The disastrous floods occurred shortly after a widely publicized study of the flood-control benefits of wetlands was released by University of Saskatchewan hydrology professor John Pomeroy. "The ducks and biodiversity arguments don't play as well with the public as does the need for water quality and flood control. That's really carried the day for us," Stephens adds. "The conversation about wetland regulations has changed substantially since I arrived in Canada five years ago."

 

A Waterfowler's Paradise

Hunting the prairies is like being in a weird, wonderful time warp that seems to transport you to an earlier era. Birds are naive. In fact, many are young of the year and haven't seen much hunting pressure. Land access is often readily granted by farmers. And waterfowling opportunities are everywhere.

Photo © Michael Furtman

"Saskatchewan is really paradise for the freelance hunter," Stephens says. "DU Canada owns 170,000 acres open to hunting, and you can find the locations of these areas by visiting our regional offices or via our website at waterfowling.com. Then all you have to do is buy a rural municipality map that shows landholdings, get a local phone book to help you track down landowners, and start scouting. It's that simple. In the time I've been here I haven't been refused permission to hunt even once."

Most visiting hunters bring gear for hunting in fields and over water. Although the focus tends to be on grainfields, pothole hunting is also popular. Stephens spends a lot of time hunting over water because, as he puts it, "I like my ducks to go "˜splash.'" The allure of so many productive potholes can also be hard to resist.

Stephens looks for day roosts, or "sipping ponds," as local hunters sometimes call them. "These aren't regular roosting ponds, but places where ducks go to drink and loaf during the day," Stephens says. "If you have a good field hunt in the morning and you're done by 9 or so, get out and follow the ducks when they leave the field.

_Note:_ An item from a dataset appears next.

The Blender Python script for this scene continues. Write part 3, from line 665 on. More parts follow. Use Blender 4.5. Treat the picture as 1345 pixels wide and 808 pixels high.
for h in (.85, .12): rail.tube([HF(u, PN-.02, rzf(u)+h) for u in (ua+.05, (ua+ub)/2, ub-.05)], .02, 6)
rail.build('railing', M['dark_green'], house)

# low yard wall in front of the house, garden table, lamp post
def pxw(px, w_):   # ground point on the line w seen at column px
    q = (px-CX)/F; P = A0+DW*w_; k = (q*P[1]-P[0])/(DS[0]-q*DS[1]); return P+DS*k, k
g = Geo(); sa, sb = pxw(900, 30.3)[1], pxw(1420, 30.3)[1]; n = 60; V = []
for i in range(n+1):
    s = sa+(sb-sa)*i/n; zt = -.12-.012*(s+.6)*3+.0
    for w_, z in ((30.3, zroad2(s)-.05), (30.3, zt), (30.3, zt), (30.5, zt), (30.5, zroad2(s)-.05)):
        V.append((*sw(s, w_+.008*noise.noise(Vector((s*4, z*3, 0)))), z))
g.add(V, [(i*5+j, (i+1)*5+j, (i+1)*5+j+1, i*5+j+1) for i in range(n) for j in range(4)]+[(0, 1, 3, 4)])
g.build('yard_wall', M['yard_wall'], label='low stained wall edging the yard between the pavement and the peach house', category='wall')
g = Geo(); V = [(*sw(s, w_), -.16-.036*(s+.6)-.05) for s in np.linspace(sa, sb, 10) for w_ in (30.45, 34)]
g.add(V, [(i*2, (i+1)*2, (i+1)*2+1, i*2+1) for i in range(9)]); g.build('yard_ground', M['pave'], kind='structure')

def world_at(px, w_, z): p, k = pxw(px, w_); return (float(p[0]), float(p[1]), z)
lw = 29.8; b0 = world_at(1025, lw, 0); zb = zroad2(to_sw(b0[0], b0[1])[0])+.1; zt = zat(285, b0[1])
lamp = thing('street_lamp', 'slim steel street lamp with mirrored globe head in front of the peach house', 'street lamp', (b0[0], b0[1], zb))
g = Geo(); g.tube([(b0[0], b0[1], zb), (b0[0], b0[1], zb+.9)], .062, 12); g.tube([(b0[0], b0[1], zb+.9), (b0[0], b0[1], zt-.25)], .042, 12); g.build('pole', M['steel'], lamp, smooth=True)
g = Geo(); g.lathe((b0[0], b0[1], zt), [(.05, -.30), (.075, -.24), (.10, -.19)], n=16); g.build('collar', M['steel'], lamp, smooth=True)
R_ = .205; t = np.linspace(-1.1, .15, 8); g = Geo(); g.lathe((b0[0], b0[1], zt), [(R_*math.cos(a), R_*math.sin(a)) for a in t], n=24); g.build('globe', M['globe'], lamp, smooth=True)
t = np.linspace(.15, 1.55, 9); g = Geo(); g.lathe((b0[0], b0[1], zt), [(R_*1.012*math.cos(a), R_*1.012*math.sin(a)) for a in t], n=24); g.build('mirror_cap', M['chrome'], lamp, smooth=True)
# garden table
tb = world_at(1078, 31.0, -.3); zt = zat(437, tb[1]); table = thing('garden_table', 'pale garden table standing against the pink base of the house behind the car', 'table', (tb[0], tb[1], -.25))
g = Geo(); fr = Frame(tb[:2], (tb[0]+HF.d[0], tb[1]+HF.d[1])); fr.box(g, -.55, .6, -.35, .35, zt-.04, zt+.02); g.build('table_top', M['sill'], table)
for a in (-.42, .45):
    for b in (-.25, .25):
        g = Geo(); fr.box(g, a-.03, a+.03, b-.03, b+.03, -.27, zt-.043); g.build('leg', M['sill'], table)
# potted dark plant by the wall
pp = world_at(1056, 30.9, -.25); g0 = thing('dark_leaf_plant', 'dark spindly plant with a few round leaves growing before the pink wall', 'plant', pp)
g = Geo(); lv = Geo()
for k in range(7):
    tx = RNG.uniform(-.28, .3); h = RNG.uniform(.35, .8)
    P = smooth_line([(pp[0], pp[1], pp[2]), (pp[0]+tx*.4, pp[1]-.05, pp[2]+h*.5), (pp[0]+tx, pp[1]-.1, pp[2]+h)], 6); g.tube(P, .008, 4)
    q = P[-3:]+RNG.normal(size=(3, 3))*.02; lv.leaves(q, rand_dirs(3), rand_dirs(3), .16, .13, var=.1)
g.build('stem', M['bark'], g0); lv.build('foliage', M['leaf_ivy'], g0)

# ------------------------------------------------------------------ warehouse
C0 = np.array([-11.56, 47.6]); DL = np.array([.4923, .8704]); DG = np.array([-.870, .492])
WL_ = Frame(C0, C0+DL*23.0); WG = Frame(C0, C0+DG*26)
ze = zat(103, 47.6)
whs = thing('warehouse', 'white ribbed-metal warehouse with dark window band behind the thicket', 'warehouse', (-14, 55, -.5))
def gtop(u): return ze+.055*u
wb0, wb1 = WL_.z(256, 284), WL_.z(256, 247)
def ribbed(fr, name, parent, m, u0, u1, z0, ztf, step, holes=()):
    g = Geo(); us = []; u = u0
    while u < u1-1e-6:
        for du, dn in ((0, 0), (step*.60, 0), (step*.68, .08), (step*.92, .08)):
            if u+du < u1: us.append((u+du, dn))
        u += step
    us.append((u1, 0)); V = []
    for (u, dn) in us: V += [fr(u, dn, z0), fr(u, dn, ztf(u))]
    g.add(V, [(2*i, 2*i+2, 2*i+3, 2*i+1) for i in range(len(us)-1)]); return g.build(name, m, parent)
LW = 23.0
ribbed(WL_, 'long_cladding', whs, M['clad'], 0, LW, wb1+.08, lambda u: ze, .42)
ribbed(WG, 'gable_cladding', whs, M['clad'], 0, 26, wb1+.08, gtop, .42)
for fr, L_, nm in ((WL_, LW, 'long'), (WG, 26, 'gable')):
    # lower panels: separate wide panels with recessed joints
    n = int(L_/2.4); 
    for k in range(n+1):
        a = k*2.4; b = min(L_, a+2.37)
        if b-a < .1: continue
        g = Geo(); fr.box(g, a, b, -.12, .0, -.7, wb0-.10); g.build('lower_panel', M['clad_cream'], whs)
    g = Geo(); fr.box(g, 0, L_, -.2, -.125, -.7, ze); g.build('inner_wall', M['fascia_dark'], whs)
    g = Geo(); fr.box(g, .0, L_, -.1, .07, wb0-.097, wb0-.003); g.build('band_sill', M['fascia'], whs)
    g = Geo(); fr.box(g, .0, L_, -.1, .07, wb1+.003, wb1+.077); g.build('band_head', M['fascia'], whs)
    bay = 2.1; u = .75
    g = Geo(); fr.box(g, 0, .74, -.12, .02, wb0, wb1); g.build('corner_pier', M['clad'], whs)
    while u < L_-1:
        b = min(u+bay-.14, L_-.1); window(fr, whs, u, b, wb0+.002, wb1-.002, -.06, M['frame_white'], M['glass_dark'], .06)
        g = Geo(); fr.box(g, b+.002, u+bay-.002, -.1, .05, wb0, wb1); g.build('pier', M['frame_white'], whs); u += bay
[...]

You can do the same in the early afternoon before the evening feed and see where they spend the day."

Having been in on a few sipping pond hunts during past trips to Canada, I can vouch for their excellence. They can be among the best-and easiest-duck hunts of your life.

 

Back in White

The afternoon following our becalmed snow goose hunt, Uncle Wally led us to another pea field. This time we had some wind to help us. From the start we were covered with Canadas, but there was a catch: dark goose hunting ends at noon in Saskatchewan. We could only enjoy the show and wait for ducks and light geese as bunch after bunch of Canadas worked the decoys.

Photo © Dean Davenport

To no one's surprise, the light geese were finicky, though a few eventually strayed too close to our spread. I already liked the freedom of movement my personal pit blind afforded me, but I learned to love it when one Ross's goose flew straight overhead. I missed with my first shot, leaned back in the pit, then fired and missed again. On my third shot I bent backward to a point where I was almost parallel to the ground and folded the bird. That's a shot you can't make from a layout blind. There were plenty of ducks in the air, too. Bunches of 20 and 30 worked right into our faces and we called the shots at 15 yards.

My short stay in Saskatchewan included one last hunt the next morning. It was another warm, calm day, and those of us who had to catch early flights out chose to hunt a "backup" field that was conveniently close to camp but not normally swarming with waterfowl. Half the hunters in our group hid in a traditional Canadian willow blind and three others chose to lay out in the stubble in camo. I went old-school and hunted with a goose shell on my chest.

I'd like to say the hunting was spectacular, but it wasn't. We shot some ducks, bagged a few more honkers-and that was it. Still, a day and a half of "slow" shooting in Canada easily filled the soft-sided Yeti cooler our hosts generously gave us for the trip home. As one of the guides drove me to the airport, I was already looking forward to my next trip to Saskatchewan, when I would have more time to explore the province's incredible waterfowl hunting opportunities.